Posts Tagged 'granny'

I was a lesbo-kitchen child

When my mother was still in her twenties, her mother came to live with us. My grandfather had just died, and even though Grandma was sixty eight and able-bodied, and would live another dozen years, Diamond Lil said goodbye forever to her life in Washington and moved in with us. The year she came, my elementary school, Borinquen New Building, solved its overcrowding problem by dividing grades between morning and afternoon shifts. Fourth grade began at noon. So Granny and I spent the mornings together, just the two of us.

Most of my early memories of her are from that time. Granny in her flowered mu mu in the kitchen having a snort. Handmade noodles rolled out six feet long on the kitchen table and draped over the backs of chairs. Cigarette smoke wafting down the hall from her first floor bedroom, over the dull flash and drone of a black and white tv. Sitting between her thick legs as she pinned tight braids over the top of my head into a crown. Instead of using elastic bands, she wrapped the ends of the braids with hairs pulled from the hairbrush.

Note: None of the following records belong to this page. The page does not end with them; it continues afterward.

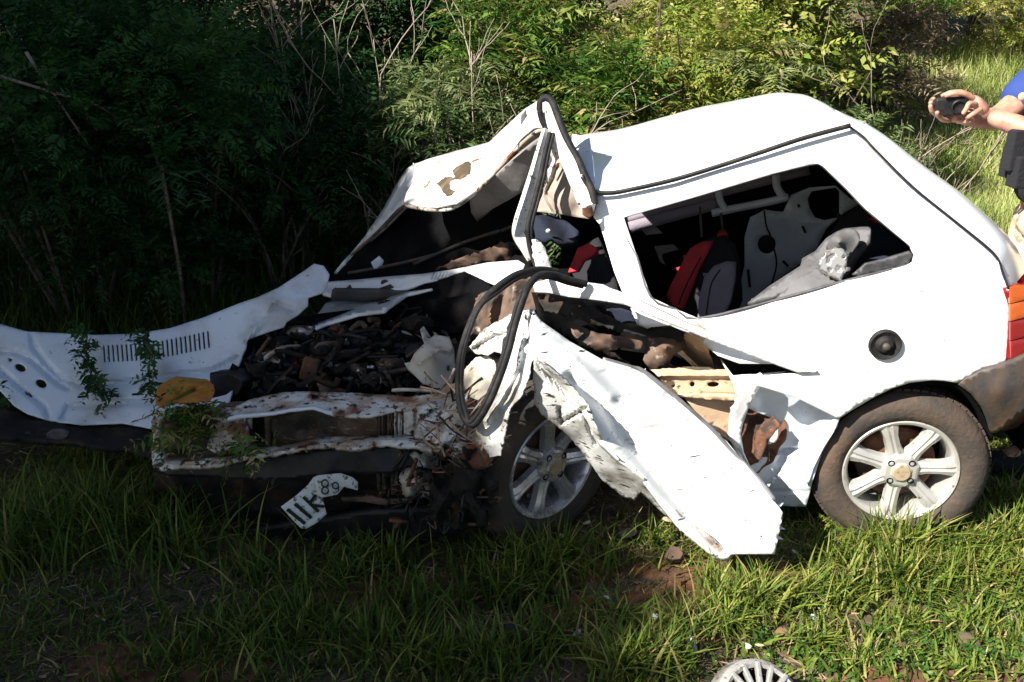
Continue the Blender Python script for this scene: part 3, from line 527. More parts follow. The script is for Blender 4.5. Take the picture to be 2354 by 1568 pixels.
for i in range(240):
    x = rr.uniform(575, 1070); y = rr.uniform(730, 900); c = A(x, y, .50-(y-745)/145*.38+rr.uniform(-.05, .05)); q = rr.uniform(.003, .016); b = len(sv)
    for k in range(4): sv.append(c+Vector((rr.gauss(0, 1), rr.gauss(0, 1), rr.gauss(0, 1)))*q)
    sf += [(b, b+1, b+2), (b, b+2, b+3), (b, b+3, b+1), (b+1, b+3, b+2)]
for k_, mk in enumerate(('dirtyb', 'black', 'brown', 'rusty')):
    lo, hi = ((0, 100), (100, 170), (170, 215), (215, 240))[k_]
    tag(link('engine_scrap', mesh(sv[lo*4:hi*4], [tuple(v-lo*4 for v in f) for f in sf[lo*4:hi*4]]), mk, car, smooth=False), kind='stuff')
for x, y, n_, rx, ry, mk, nm in ((650, 790, .36, 34, 22, 'black', 'battery'), (735, 800, .34, 40, 26, 'dirtyb', 'cylinder_head'), (835, 790, .38, 46, 24, 'black', 'air_cleaner'), (900, 840, .26, 36, 24, 'brown', 'radiator_fan'), (790, 850, .26, 44, 20, 'dirtyb', 'gearbox_case'), (690, 760, .42, 36, 14, 'rusty', 'bent_bracket'), (960, 740, .40, 44, 20, 'dirtyb', 'heater_box'), (860, 870, .20, 40, 14, 'brown', 'bent_bracket'), (620, 845, .26, 26, 18, 'dirtyb', 'coil_housing')):
    q = random.Random(int(x)); pts = [(x+math.cos(a_)*rx*q.uniform(.7, 1.15), y+math.sin(a_)*ry*q.uniform(.7, 1.15)) for a_ in [2*math.pi*i/9 for i in range(9)]]
    panel(nm, pts, [(x-rx, y, n_+.03), (x+rx, y, n_+.03), (x, y-ry, n_+.04), (x, y+ry, n_-.01), (x, y, n_-.05)], mk, car, grid=6, amp=.05, freq=9, seed=int(x) % 17, thick=.04, sharp=24)
for i in range(16):
    x0 = rr.uniform(590, 1000); y0 = rr.uniform(740, 880); q_ = []
    for k in range(5): q_.append((x0+k*rr.uniform(10, 30), y0+rr.uniform(-22, 22), .46-(y0-745)/145*.36+rr.uniform(-.03, .02)))
    ptube('hose', q_, rr.choice([.005, .008, .012]), rr.choice(['black', 'rubber', 'black', 'dirtyb', 'brown']), car, sides=8)
panel('battery_cover', K2(900,620, 1010,570, 1170,530, 1190,600, 1180,690, 1080,710, 980,660), [(590,820,.3), (650,800,.32)], 'cream', car, grid=7, amp=.05, freq=8, thick=.02)
panel('engine_block', K2(900,660, 1010,650, 1040,760, 1200,780, 1300,900, 1300,960, 1000,960, 860,900), [(580,850,.25), (680,900,.22)], 'dirtyb', car, grid=7, amp=.1, freq=9, thick=.05, seed=5)
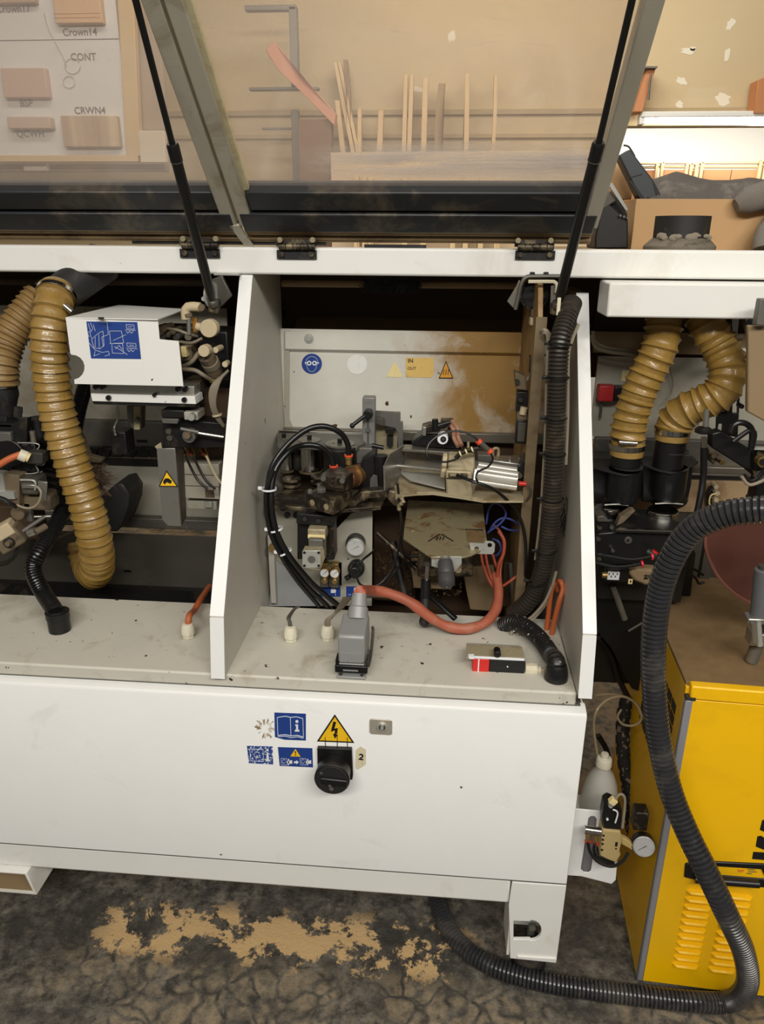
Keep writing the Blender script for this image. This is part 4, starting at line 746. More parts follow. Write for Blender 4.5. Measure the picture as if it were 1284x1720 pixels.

That year Granny started teaching me to cook. We began with scrambled egg sandwiches. She liked her scrambled eggs straight up (no milk, no water), loose, and cooked in plenty of butter. I learned to turn off the electric burner as soon as the eggs hit the hot pan – letting the residual heat finish the cooking. Then I’d spoon soft, shiny eggs between slices of thickly buttered white bread, give them a generous shake of salt and pepper, and cut the sandwich neatly on the diagonal.

From eggs, we moved on to grilled cheese sandwiches, which were prepared using one of those hinged griddles that could be used for waffles if you flipped the grates over. Butter the first slice of bread and lay it on the counter, butter side up. Butter the second slice and lay it butter side down on top of the first slice. On top of that, slices of longhorn colby cut from a red waxed cylinder, and long strips of dill pickle. When the orange light blinks off, the griddle is good and hot: lift the top slice of bread with its cheese and pickle onto the griddle, then cover it with the second slice and close the lid.

Those two simple recipes were enough to give me command of the kitchen. Most days, Granny attended to her soap operas and I was left to my own devices. I remember the day that I was standing on the kitchen counter reaching for the griddle in a high cabinet and fell backwards off the counter flat onto my back. Knocked the breath clean out of me. Another time when I was making grilled cheese, the frayed cord of the griddle began smoking and sparking wildly. I can’t imagine how, but Granny didn’t see or hear either incident, and rather than lose my new found culinary autonomy, I kept these as my secrets.

The next year my parents separated and we moved out of the big house on the Coast Guard base into a single-story surrounded by lime, pomegranate and papaya trees. Our landlords grew tall stands of corn, and a couple of horses rambled about a rocky slope just the other side of a barbed wire fence. For fifth grade, I switched to a private school with a proper schedule. Granny was still asleep most mornings when my sister and I piled into a kid-packed Volkswagen Beetle for the sweaty and songful (Rocky Mountain High! The Hills are Alive! With the Sound of Music!) hour-long drive to school. For that year, the cooking lessons would cease. I remember little about the food we ate at home, except that we cooked over Sterno canisters when Hurricanes David and Fredrick hit, and that we were indulged with powdered doughnuts on Halloween (sugar!). Nevertheless, the mold was set. The next year, there would be another school, another house, and at the tender age of 11, I would be promoted to my grandmother’s sous chef.